From Juniper Saddle, hike directly up the slope until a smooth granite wall blocks passage. This wall is surmounted by scrambling up its right side. Traverse back over to the left. Continue up faint trails heading towards a large pine at the base of the Organ Needle. At this point you can enter "Dark Canyon", a narrow canyon formed between the Southwest flank of the Needle and a narrow cliff known as "The Retaining Wall".

At the top of Dark Canyon, a small saddle is passed and you drop down on the east side of the mountain to find the right gully which will take you to the top. Approximately 100ft from the saddle is a corner system which can be scrambled up. Near the top of this is a 15 ft section of exposed rock which must be surmounted to reach the summit. A narrow dike provides good hand and foot-holds, and it is no harder than 3rd class, but it involves some good exposure. A slip during this 15 ft climb would probably result in a fall which would land you all the way at the bottom of the corner-system.

Enjoy the summit!

Location

There are two common places to begin the approach: From La Cueva or from the end of the Modoc Mine Rd.

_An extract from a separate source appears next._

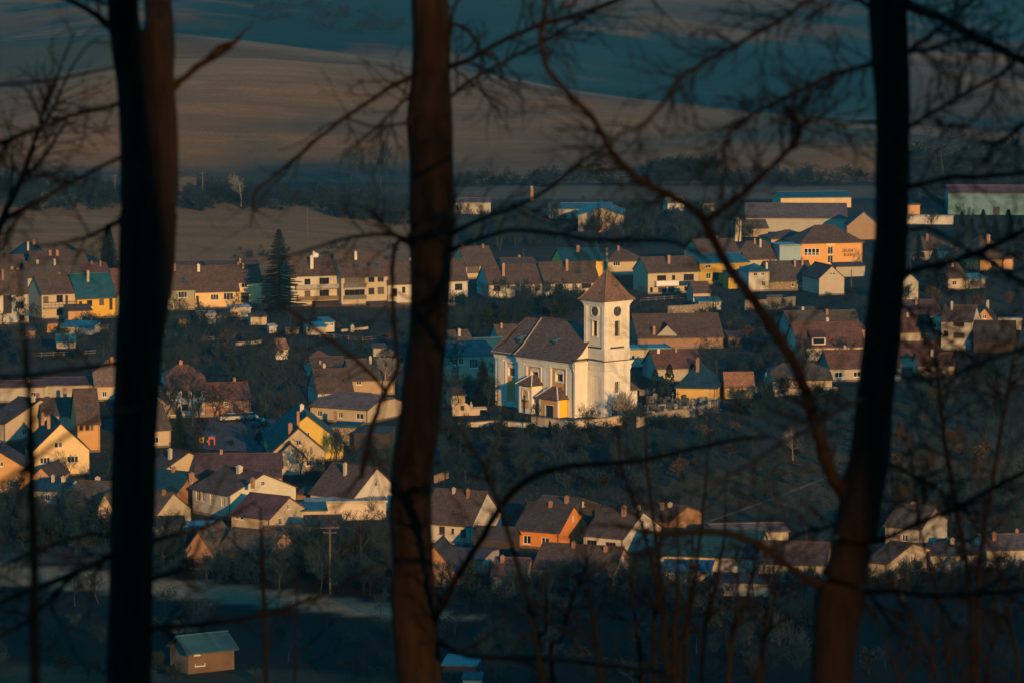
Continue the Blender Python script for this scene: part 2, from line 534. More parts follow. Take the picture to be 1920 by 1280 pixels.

The approach from La Cueva starts by taking the trail to Fillmore Canyon. Ascend the canyon to its climactic end (if you're lucky a nice waterfall will be here). From here bushwhack to the top of the canyon on the north side and follow a faint and faintly marked trail through a mile of Cat's Claw, aiming for the the "Yellow Rocks". The yellow rocks are a formation near the base of the mountains of yellowish tan decomposing rock. In drier seasons when the creek is not flowing, one can also approach the Yellow Rocks by taking a trail off to the right just before you enter Fillmore Canyon (marked with a cairn). This takes you above the waterfall and ultimately into the canyon, which can be followed until just before the "Yellow Rocks".

The Modoc Mine approach offers less bushwhacking, but can be hazardous to your vehicle. The rd is located a few miles north of Dripping Springs rd off of Baylor canyon. It is not signed, but simply look for the first promising dirt track which breaks off the main rd and heads into the mountains. A few miles of very bumpy rd (high clearance a must) brings you to an unlocked gate. Beyond which, a few more miles ascends increasingly deteriorating rds (4x4 a must. Plus good off-roading techniques)up switchbacks to a grassy knoll. If you've dared to drive up here, go ahead and park. From the top of this knoll, hike down the rd to the south and ascend the next knoll over. The rd ends here. Look for a faint trail heading south. It descends into a gully and continues traversing south where it ends up at the base of the "Yellow Rocks"

Protection

Protection is generally not needed. However, some parties may find the 3rd class section too exposed. Often these members of the party get to wait here while everyone else summits, but if you bring a short rope (~20m) and a few slings you can rig up something to give reassurances to these folks.

Learning the landmarks is key. take time during your hike to try to identify these ahead of time, as you will find that the closer you get, the less clear things are.